BOSTON — Coach Rick Bowness watched a couple of NHL games on TV on Wednesday after the Columbus Blue Jackets arrived in advance of Thursday’s game against the Boston Bruins. It made him a bit nervous.
“The first periods were sloppy,” Bowness said. “They were terrible.”
The Blue Jackets did not struggle out of the gate, but they could use a little work with the finishing touches. The Bruins scored three unanswered goals and hung on for a 4-2 win before 17,850 in TD Garden.
They were done in by familiar faces, too.
Bruins goaltender Joonas Korpisalo, who spent the first eight seasons of his NHL career in Columbus, had 36 saves, despite leaving the game for over six minutes in the second period after a collision with Blue Jackets forward Miles Wood.
Sean Kuraly, who returned to the Bruins as a free agent after spending four seasons with his hometown Blue Jackets, scored a clutch insurance goal — his first game-winning goal of the season — to give Boston a 3-1 lead midway through the third.
The loss, coupled with the New York Islanders’ come-from-behind win in Montreal, dropped the Blue Jackets six points behind the Bruins for the second wild-card in the East and six points behind the Islanders for third place in the Metropolitan Division. It also snapped the Blue Jackets’ season-best seven-game winning streak.
But the Jackets weren’t bothered by the way they played. They outshot Boston 40-23.
“The first period is one of the best periods the whole time I’ve been here,” Bowness said. “Twenty shots. We had 12 scoring chances. To walk out of there with one goal is … give their goalie credit.
“We had more than enough chances to win that hockey game. That game didn’t get away from us. We played hard, we played well. If we play like that, we’ll live with the results.”
Kirill Marchenko and Adam Fantilli scored for the Blue Jackets, while Mason Marchment had two assists. Goaltender Elvis Merzlikins — fresh from playing for Latvia at the Olympics — stopped 19 of 22 shots.
The more celebrated return for the Blue Jackets was Zach Werenski, who rejoined the club on Wednesday, just three days — and a whole lot of celebrating — after winning a gold medal for the United States.
The Bruins took time during the first TV timeout of the first period to honor all of their Olympians, and included Werenski. They all received a standing ovation from the crowd, many of whom were decked out in USA sweaters.
The Blue Jackets did not ease Werenski back into action, either. He played 28:34, including 10:27 in the first period. He also had seven shots on goal and 15 shot attempts, both game-highs.
“I felt pretty good, actually,” Werenski said. “I felt like I was playing my game, creating some chances. A little tired during the intermissions, but I feel like when I got on the ice, I felt fine.”

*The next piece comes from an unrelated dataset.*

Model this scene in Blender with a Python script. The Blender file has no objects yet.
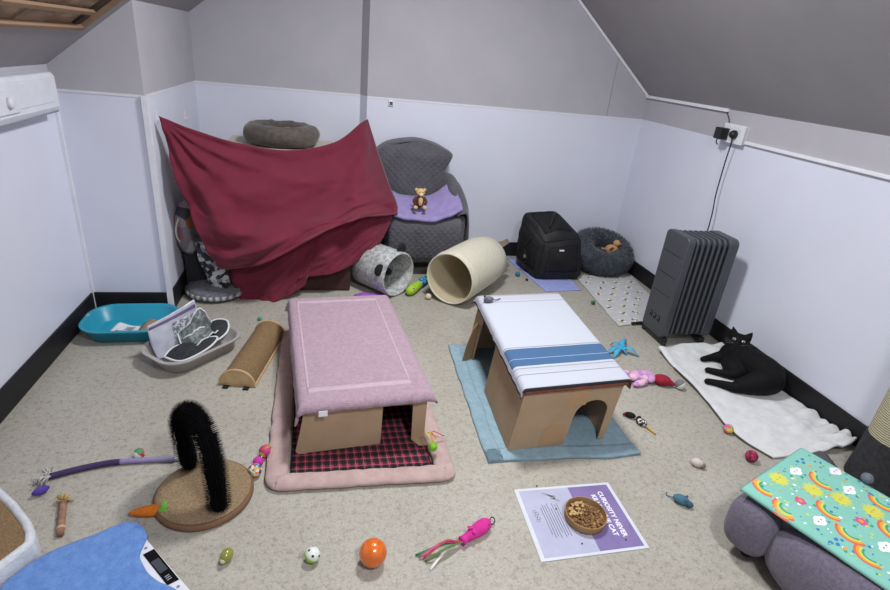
import bpy, bmesh, math, random
from math import sin, cos, pi, radians, sqrt, atan2
from mathutils import Vector, Matrix, noise
random.seed(7)
V = Vector
SC = bpy.context.scene
COL = SC.collection

# ------------------------------------------------------------------ colour
def lin(c):
    return c / 12.92 if c <= .04045 else ((c + .055) / 1.055) ** 2.4
def hx(s):
    s = s.lstrip('#')
    return tuple(lin(int(s[i:i+2], 16) / 255) for i in (0, 2, 4)) + (1,)

# ------------------------------------------------------------------ materials
class NT:
    def __init__(s, name):
        s.m = bpy.data.materials.new(name); s.m.use_nodes = True
        s.t = s.m.node_tree; s.b = s.t.nodes['Principled BSDF']
    def n(s, kind, **kw):
        x = s.t.nodes.new(kind)
        for k, v in kw.items(): setattr(x, k, v)
        return x
    def l(s, a, b): s.t.links.new(a, b)
    def put(s, sock, v):
        if hasattr(v, 'is_linked'): s.l(v, sock)
        else: sock.default_value = v
    def math(s, op, a, b=0., c=0.):
        x = s.n('ShaderNodeMath', operation=op)
        s.put(x.inputs[0], a); s.put(x.inputs[1], b); s.put(x.inputs[2], c)
        return x.outputs[0]
    def mix(s, f, a, b, mode='MIX'):
        x = s.n('ShaderNodeMix', data_type='RGBA', blend_type=mode)
        s.put(x.inputs[0], f); s.put(x.inputs[6], a); s.put(x.inputs[7], b)
        return x.outputs[2]
    def coord(s, which='Object', scale=(1, 1, 1), rot=(0, 0, 0)):
        tc = s.n('ShaderNodeTexCoord'); mp = s.n('ShaderNodeMapping')
        mp.inputs['Scale'].default_value = scale; mp.inputs['Rotation'].default_value = rot
        s.l(tc.outputs[which], mp.inputs[0]); return mp.outputs[0]
    def noise(s, co, scale=10, detail=3, rough=.6):
        x = s.n('ShaderNodeTexNoise'); s.l(co, x.inputs['Vector'])
        x.inputs['Scale'].default_value = scale; x.inputs['Detail'].default_value = detail
        x.inputs['Roughness'].default_value = rough
        return x.outputs['Fac']
    def ramp(s, f, stops, interp='LINEAR'):
        x = s.n('ShaderNodeValToRGB'); x.color_ramp.interpolation = interp
        e = x.color_ramp.elements
        e[0].position, e[0].color = stops[0]; e[1].position, e[1].color = stops[-1]
        for p, c in stops[1:-1]:
            k = e.new(p); k.color = c
        s.l(f, x.inputs[0]); return x.outputs[0]
    def bump(s, h, strength=.3, dist=.01):
        x = s.n('ShaderNodeBump'); x.inputs['Strength'].default_value = strength
        x.inputs['Distance'].default_value = dist
        s.l(h, x.inputs['Height']); s.l(x.outputs[0], s.b.inputs['Normal'])
    def uv(s):
        tc = s.n('ShaderNodeTexCoord'); x = s.n('ShaderNodeSeparateXYZ')
        s.l(tc.outputs['UV'], x.inputs[0]); return x.outputs[0], x.outputs[1]

def mat(name, col, rough=.8, col2=None, ns=15, lo=.35, hi=.65, bump=0, bs=150, bd=.004,
        metal=0, coat=0, sheen=0, trans=0, alpha=1, spec=.35, stretch=(1, 1, 1)):
    t = NT(name); b = t.b
    b.inputs['Roughness'].default_value = rough; b.inputs['Metallic'].default_value = metal
    b.inputs['Coat Weight'].default_value = coat; b.inputs['Sheen Weight'].default_value = sheen
    b.inputs['Transmission Weight'].default_value = trans; b.inputs['Alpha'].default_value = alpha
    b.inputs['Specular IOR Level'].default_value = spec
    c1 = hx(col)
    if col2 is None:
        c2 = tuple(x * .92 for x in c1[:3]) + (1,)
    else: c2 = hx(col2)
    co = t.coord(scale=stretch)
    f = t.noise(co, ns, 4)
    t.l(t.ramp(f, [(lo, c2), (hi, c1)]), b.inputs['Base Color'])
    if bump: t.bump(t.noise(co, bs, 2), bump, bd)
    return t.m

# ------------------------------------------------------------------ geometry
class G:
    def __init__(s): s.v = []; s.f = []; s.uv = []; s.mi = []
    def add(s, vs, fs, mi=0, uvs=None):
        o = len(s.v); s.v += [V(p) for p in vs]
        for k, f in enumerate(fs):
            s.f.append([o + i for i in f]); s.mi.append(mi if isinstance(mi, int) else mi[k])
            s.uv.append([uvs[i] for i in f] if uvs else None)
        return s
    def box(s, lo, hi, mi=0, M=None):
        x0, y0, z0 = lo; x1, y1, z1 = hi
        vs = [V(p) for p in ((x0,y0,z0),(x1,y0,z0),(x1,y1,z0),(x0,y1,z0),(x0,y0,z1),(x1,y0,z1),(x1,y1,z1),(x0,y1,z1))]
        if M: vs = [M @ p for p in vs]
        return s.add(vs, [(3,2,1,0),(4,5,6,7),(0,1,5,4),(1,2,6,5),(2,3,7,6),(3,0,4,7)], mi)
    def prism(s, poly, a0, a1, axis='z', mi=0, M=None):
        n = len(poly)
        def p3(p, a):
            return V((p[0], p[1], a)) if axis == 'z' else V((p[0], a, p[1])) if axis == 'y' else V((a, p[0], p[1]))
        vs = [p3(p, a0) for p in poly] + [p3(p, a1) for p in poly]
        if M: vs = [M @ p for p in vs]
        fs = [list(range(n))[::-1], list(range(n, 2 * n))] + [(i, (i+1) % n, n + (i+1) % n, n + i) for i in range(n)]
        return s.add(vs, fs, mi)
    def lathe(s, prof, n=32, M=None, mi=0, sx=1, sy=1, cap=True):
        vs = []; fs = []
        for r, z in prof:
            for k in range(n):
                a = 2 * pi * k / n; vs.append(V((r * cos(a) * sx, r * sin(a) * sy, z)))
        m = len(prof)
        for j in range(m - 1):
            for k in range(n):
                k2 = (k + 1) % n; fs.append((j*n+k, j*n+k2, (j+1)*n+k2, (j+1)*n+k))
        if cap:
            fs.append(list(range(n))[::-1]); fs.append([(m-1)*n + k for k in range(n)])
        if M: vs = [M @ p for p in vs]
        return s.add(vs, fs, mi)
    def tube(s, path, r, n=10, mi=0, caps=True):
        P = [V(p) for p in path]; m = len(P)
        R = r if isinstance(r, (list, tuple)) else [r] * m
        vs = []; fs = []; up = None
        for i in range(m):
            t = (P[min(i+1, m-1)] - P[max(i-1, 0)]).normalized()
            if up is None:
                up = V((0, 0, 1)) if abs(t.z) < .9 else V((1, 0, 0))
            a = t.cross(up).normalized(); up = a.cross(t).normalized()
            for k in range(n):
                th = 2 * pi * k / n; vs.append(P[i] + (a * cos(th) + up * sin(th)) * R[i])
        for i in range(m - 1):
            for k in range(n):
                k2 = (k + 1) % n; fs.append((i*n+k, i*n+k2, (i+1)*n+k2, (i+1)*n+k))
        if caps:
            fs.append(list(range(n))[::-1]); fs.append([(m-1)*n + k for k in range(n)])
        return s.add(vs, fs, mi)
    def ball(s, c, r, n=20, m=12, mi=0, M=None):
        r = r if isinstance(r, (list, tuple)) else (r, r, r); c = V(c)
        vs = [V((0, 0, 1))]
        for j in range(1, m):
            ph = pi * j / m
            for k in range(n):
                a = 2 * pi * k / n; vs.append(V((sin(ph) * cos(a), sin(ph) * sin(a), cos(ph))))
        vs.append(V((0, 0, -1))); L = len(vs) - 1
        fs = [(0, 1 + k, 1 + (k+1) % n) for k in range(n)]
        for j in range(m - 2):
            for k in range(n):
                a = 1 + j*n; fs.append((a+k, a+n+k, a+n+(k+1) % n, a+(k+1) % n))
        a = 1 + (m-2)*n
        fs += [(a + k, L, a + (k+1) % n) for k in range(n)]
        out = []
        for p in vs:
            q = V((p.x * r[0], p.y * r[1], p.z * r[2]))
            if M: q = M @ q
            out.append(q + c)
        return s.add(out, fs, mi)
    def sheet(s, P, t=.004, mi=0, mib=None, uvscale=(1, 1)):
        """closed cloth of thickness t over the grid P[j][i]; P is the lower face"""
        nv = len(P); nu = len(P[0]); N = []
        for j in range(nv):
            r = []
            for i in range(nu):
                du = P[j][min(i+1, nu-1)] - P[j][max(i-1, 0)]; dv = P[min(j+1, nv-1)][i] - P[max(j-1, 0)][i]
                n = du.cross(dv); r.append(n.normalized() if n.length > 1e-12 else V((0, 0, 1)))
            N.append(r)
        top = [P[j][i] + N[j][i] * t for j in range(nv) for i in range(nu)]
        bot = [P[j][i].copy() for j in range(nv) for i in range(nu)]
        uvs = [(i / (nu-1) * uvscale[0], j / (nv-1) * uvscale[1]) for j in range(nv) for i in range(nu)]
        fs = []; ms = []; K = nu * nv
        mib = mi if mib is None else mib
        for j in range(nv - 1):
            for i in range(nu - 1):
                a = j*nu+i; q = (a, a+1, a+nu+1, a+nu)
                fs.append(q); ms.append(mi); fs.append(tuple(K + x for x in q[::-1])); ms.append(mib)
        rim = [i for i in range(nu)] + [j*nu+nu-1 for j in range(1, nv)] + [(nv-1)*nu+i for i in range(nu-2, -1, -1)] + [j*nu for j in range(nv-2, 0, -1)]
        for k in range(len(rim)):
            a, b = rim[k], rim[(k+1) % len(rim)]
            fs.append((b, a, K + a, K + b)); ms.append(mi)
        return s.add(top + bot, fs, ms, uvs + uvs)
    def spike(s, p, d, L, w, mi=0):
        d = d.normalized(); a = d.orthogonal().normalized(); b = d.cross(a)
        vs = [p + a*w, p - a*w*.5 + b*w*.87, p - a*w*.5 - b*w*.87, p + d*L]
        return s.add(vs, [(0,1,3),(1,2,3),(2,0,3)], mi)
    def xf(s, M, start=0):
        for i in range(start, len(s.v)): s.v[i] = M @ s.v[i]
        return s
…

The Blue Jackets took a 1-0 lead only 4:32 into the game when Marchment swatted at a puck from deep in his own end, with Marchenko skating free in the neutral zone as his hopeful target. Sure enough, he found him. Marchenko scored on the breakaway for his 20th of the season, snapping off a wrister from between the circles.
The lead was gone later in the first period after Boston’s Viktor Arvidsson scored at 15:51 — although it’s more accurate to say Arvidsson was credited with the goal. The puck actually deflected off the stick of Jackets center Isac Lundeström before sailing past Merzlikins.
It was that kind of night for the Blue Jackets. That’s how the Jackets’ team shutout streak of 162 minutes, 16 seconds — the sixth-longest in franchise history — and Merzlikins’ personal streak of 105:02 came to an end.
Elvis Merzlikins is fresh off playing for Latvia in the Olympics. (Eric Canha / Imagn Images)
The Bruins took the lead for good in the second period on a Morgan Geekie goal. Kuraly made it 3-1 in the third, scoring off a two-on-one after Jackets defenseman Damon Severson was tripped up on the play.
The Jackets had chances. Fantilli made it 3-2 at 13:45 of the third, beating Korpisalo with a wrister from the high slot. But Korpisalo wasn’t giving up much.
Asked if he’d ever seen his former teammate play better, Werenski joked: “Maybe that five-overtime game,” he said, referring to Korpisalo’s record-setting 85-save performance against the Tampa Bay Lightning in the 2020 Stanley Cup playoffs.
“We’re aware how good a goalie he is,” Werenski said. “We did everything we could except score: traffic, rebounds, two-on-ones. I mean, not much else we can do. He played a great game, and it’s unfortunate it was against us.”
Werenski had a chance to tie the game at three barely a minute after Fantilli made it 3-2, but Korpisalo went left to right and made a strong blocker save to deny it.
“If you play that way, you’re going to win a lot of games,” Werenski said. “I feel like everything’s kind of gone right for us the last 12 games, even when we weren’t necessarily maybe playing our best, we were winning games. Today, it was one of our better games and it just didn’t work out. That’s hockey. You’re going to take the positives out of it. We were the better team and probably should have gotten the result, but we didn’t.”